HAP Investments has lost control of a small East Harlem rental portfolio after its lender acquired the properties at a judicial foreclosure auction. The three buildings include approximately 171 recently built apartments, primarily market-rate units with some affordable units. HAP’s website and phone number are no longer active. Tenants, neighbors, and investors are awaiting information on whether the lender will retain the properties or list them for sale.
Lender Takes Title After Foreclosure Auction
According to PincusCo, Ladder Capital, using an affiliate called Lehny LLC, picked up title to the three East Harlem buildings by submitting credit bids at a judicial foreclosure sale. The auction covered 2211 Third Avenue, 329 Pleasant Avenue and 2338 Second Avenue, part of HAP’s broader push in the neighborhood. PincusCo reports that Ladder’s expected play is to hold the assets for sale.

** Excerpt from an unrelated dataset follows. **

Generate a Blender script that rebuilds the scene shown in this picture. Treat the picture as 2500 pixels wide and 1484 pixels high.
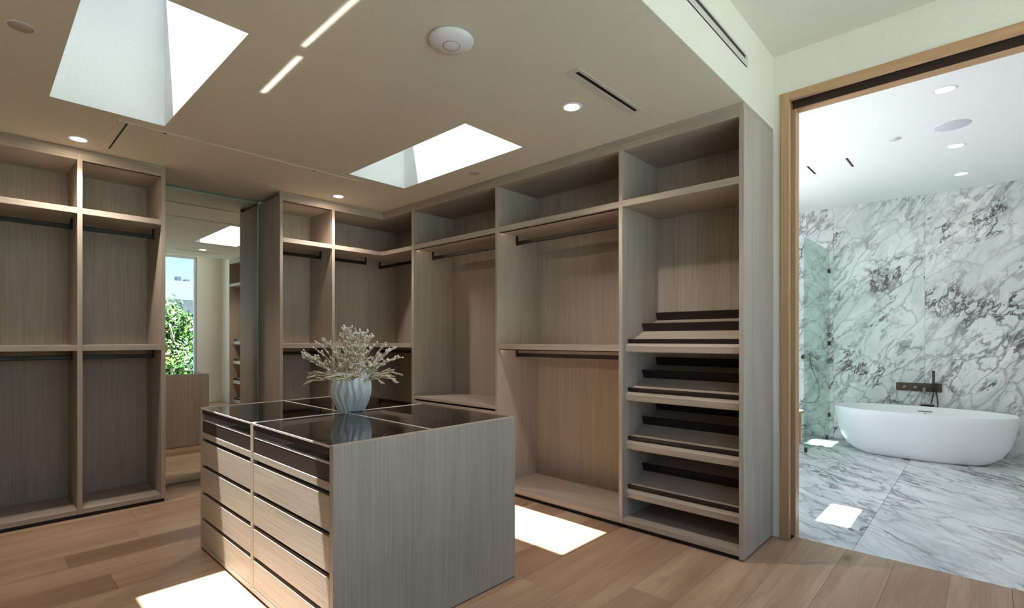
import bpy, bmesh, math, random
from mathutils import Vector, Matrix

S = bpy.context.scene
for o in list(bpy.data.objects):
    bpy.data.objects.remove(o, do_unlink=True)
COL = S.collection
R = math.radians

# ------------------------------------------------------------------ camera, sky, sun, exposure
cd = bpy.data.cameras.new('camera')
cd.sensor_fit = 'HORIZONTAL'; cd.sensor_width = 36.0
cd.lens = 1238.655 / 2500.0 * 36.0
cd.shift_y = 86.9 / 2500.0
cd.clip_start = 0.05; cd.clip_end = 500
cam = bpy.data.objects.new('camera', cd); COL.objects.link(cam)
cam.location = (0, 0, 1.40)
cam.rotation_euler = (R(90), 0, 0.7524 - math.pi / 2)
S.camera = cam

SUN = Vector((0.0735, -0.215, -1.0)).normalized()      # direction in which sunlight travels
W = bpy.data.worlds.new('sky'); S.world = W; W.use_nodes = True
wn = W.node_tree; wn.nodes.clear()
sky = wn.nodes.new('ShaderNodeTexSky'); sky.sky_type = 'NISHITA'
sky.sun_disc = False
sky.sun_elevation = math.asin(-SUN.z)
sky.sun_rotation = math.atan2(-SUN.x, -SUN.y)
sky.altitude = 100; sky.air_density = 1.0; sky.dust_density = 1.5; sky.ozone_density = 2.3
bg = wn.nodes.new('ShaderNodeBackground'); bg.inputs['Strength'].default_value = 0.30
wo = wn.nodes.new('ShaderNodeOutputWorld')
wn.links.new(sky.outputs[0], bg.inputs[0]); wn.links.new(bg.outputs[0], wo.inputs[0])

sl = bpy.data.lights.new('sun', 'SUN'); sl.energy = 94.0; sl.angle = R(0.53); sl.color = (1.0, 0.965, 0.93)
so = bpy.data.objects.new('sun', sl); COL.objects.link(so)
so.rotation_euler = SUN.to_track_quat('-Z', 'Y').to_euler(); so.location = (0, 0, 12)

def portal(name, loc, rot, sx, sy):
    l = bpy.data.lights.new(name, 'AREA'); l.shape = 'RECTANGLE'; l.size = sx; l.size_y = sy
    l.cycles.is_portal = True
    o = bpy.data.objects.new(name, l); COL.objects.link(o); o.location = loc; o.rotation_euler = rot

S.view_settings.view_transform = 'Standard'; S.view_settings.look = 'None'
S.view_settings.gamma = 1.0; S.view_settings.use_curve_mapping = False
S.view_settings.exposure = 1.33
S.cycles.use_denoising = True
S.cycles.max_bounces = 10; S.cycles.diffuse_bounces = 6; S.cycles.glossy_bounces = 5
S.cycles.use_adaptive_sampling = True; S.cycles.adaptive_threshold = 0.06
S.cycles.transparent_max_bounces = 12; S.cycles.transmission_bounces = 4
S.cycles.sample_clamp_indirect = 8.0
S.cycles.caustics_reflective = False; S.cycles.caustics_refractive = False

# ------------------------------------------------------------------ materials
def lin(r, g, b):
    f = lambda c: (c / 255 / 12.92) if c / 255 <= 0.04045 else ((c / 255 + 0.055) / 1.055) ** 2.4
    return (f(r), f(g), f(b), 1.0)

class NT:
    def __init__(self, name):
        self.m = bpy.data.materials.new(name); self.m.use_nodes = True
        self.t = self.m.node_tree; self.t.nodes.clear()
        self.out = self.n('ShaderNodeOutputMaterial')
    def n(self, kind, **kw):
        nd = self.t.nodes.new(kind)
        for k, v in kw.items():
            if k in nd.inputs.keys(): nd.inputs[k].default_value = v
            else: setattr(nd, k, v)
        return nd
    def l(self, a, b): self.t.links.new(a, b)
    def math(self, op, a, b=None, c=None, clamp=False):
        nd = self.n('ShaderNodeMath', operation=op); nd.use_clamp = clamp
        for i, v in enumerate((a, b, c)):
            if v is None: continue
            if isinstance(v, (int, float)): nd.inputs[i].default_value = v
            else: self.l(v, nd.inputs[i])
        return nd.outputs[0]
    def mix(self, fac, a, b, mode='MIX'):
        nd = self.n('ShaderNodeMix', data_type='RGBA', blend_type=mode)
        for i, v in ((0, fac), (6, a), (7, b)):
            if isinstance(v, (int, float, tuple)): nd.inputs[i].default_value = v
            else: self.l(v, nd.inputs[i])
        return nd.outputs[2]
    def ramp(self, fac, stops, interp='LINEAR'):
        nd = self.n('ShaderNodeValToRGB'); cr = nd.color_ramp; cr.interpolation = interp
        while len(cr.elements) < len(stops): cr.elements.new(0.5)
        for e, (p, c) in zip(cr.elements, stops):
            e.position = p; e.color = c if isinstance(c, tuple) else (c, c, c, 1)
        self.l(fac, nd.inputs[0]); return nd.outputs[0]
    def pos(self):
        return self.n('ShaderNodeNewGeometry').outputs['Position']
    def map(self, vec, scale=(1, 1, 1), rot=(0, 0, 0), loc=(0, 0, 0)):
        nd = self.n('ShaderNodeMapping'); self.l(vec, nd.inputs[0])
        nd.inputs['Scale'].default_value = scale; nd.inputs['Rotation'].default_value = rot
        nd.inputs['Location'].default_value = loc; return nd.outputs[0]
    def noise(self, vec, scale, detail=3, rough=0.5, dist=0.0):
        nd = self.n('ShaderNodeTexNoise'); self.l(vec, nd.inputs['Vector'])
        nd.inputs['Scale'].default_value = scale; nd.inputs['Detail'].default_value = detail
        nd.inputs['Roughness'].default_value = rough; nd.inputs['Distortion'].default_value = dist
        return nd.outputs[0], nd.outputs[1]
    def bsdf(self, color, rough=0.5, metal=0.0, spec=0.5, bump=None, bstr=0.1):
        p = self.n('ShaderNodeBsdfPrincipled')
        if isinstance(color, tuple): p.inputs['Base Color'].default_value = color
        else: self.l(color, p.inputs['Base Color'])
        if isinstance(rough, (int, float)): p.inputs['Roughness'].default_value = rough
        else: self.l(rough, p.inputs['Roughness'])
        p.inputs['Metallic'].default_value = metal
        p.inputs['Specular IOR Level'].default_value = spec
        if bump is not None:
            b = self.n('ShaderNodeBump'); b.inputs['Strength'].default_value = bstr
            b.inputs['Distance'].default_value = 0.002
            self.l(bump, b.inputs['Height']); self.l(b.outputs[0], p.inputs['Normal'])
        self.l(p.outputs[0], self.out.inputs[0]); return self.m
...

Loan Documents Show 2021 Mortgage
Court records available on Justia show that the mortgage at the center of the case is dated December 6, 2021, and reflects an original principal balance of $63,600,000. The filings state that entities tied to HAP executed the loan documents and that Eran Polack and related companies signed recourse guarantees connected to the debt. The same docket, under index number 850117/2024, later became the vehicle for Ladder’s foreclosure action in 2024.
Auction Dates And Title Records
PincusCo notes that the court-appointed referee set January 21, 2026, as the sale date, and that the transfer closed that day, with the deed recorded on February 4, 2026. The notice of sale and accompanying court papers identify referee Jeffrey R. Miller and show Mark Ableman signing on behalf of the Ladder affiliate. Public-record links cited by PincusCo document that the deal moved through New York City’s standard recording channels.
Wider Troubles For HAP
The East Harlem foreclosure is only the latest headache for HAP. The firm’s stalled HAP Seven development at 4452 Broadway was transferred to Madison Realty Capital in 2024, a collapse that left hundreds of Israeli investors facing collective losses estimated at about $70 million. Coverage of the investor fallout and related bankruptcy proceedings around that project appeared in both overseas outlets and local reporting, according to Ynetnews. That earlier wipeout left many of HAP’s backers on edge as the East Harlem assets wound their way through court.
HAP Appears To Have Scaled Back
The company’s public footprint has largely faded. HAP’s corporate website is currently offline, and a business phone number linked to the firm has reportedly been disconnected, as first noted by The Real Deal. That outlet also reported that Eran Polack now identifies himself as CEO of HAP Construction on LinkedIn. The HAP Construction company page on LinkedIn lists Polack among its leaders, suggesting the focus has shifted toward construction services rather than the investment platform that powered HAP’s earlier buying spree.
Legal Exposure For Founders
Court papers tied to the foreclosure spell out why the lender pressed for a sale and identify Polack and affiliated entities as guarantors on the loan. As summarized in the state court filings posted on Justia, the mortgage and loan agreement include recourse guarantees that leave Eran and Idit Polack exposed to potential claims if Ladder pursues deficiency relief. For now, title sits with the Ladder affiliate, and what comes next, from hands-on property management to a resale, will be guided by follow-up court filings and the referee’s report.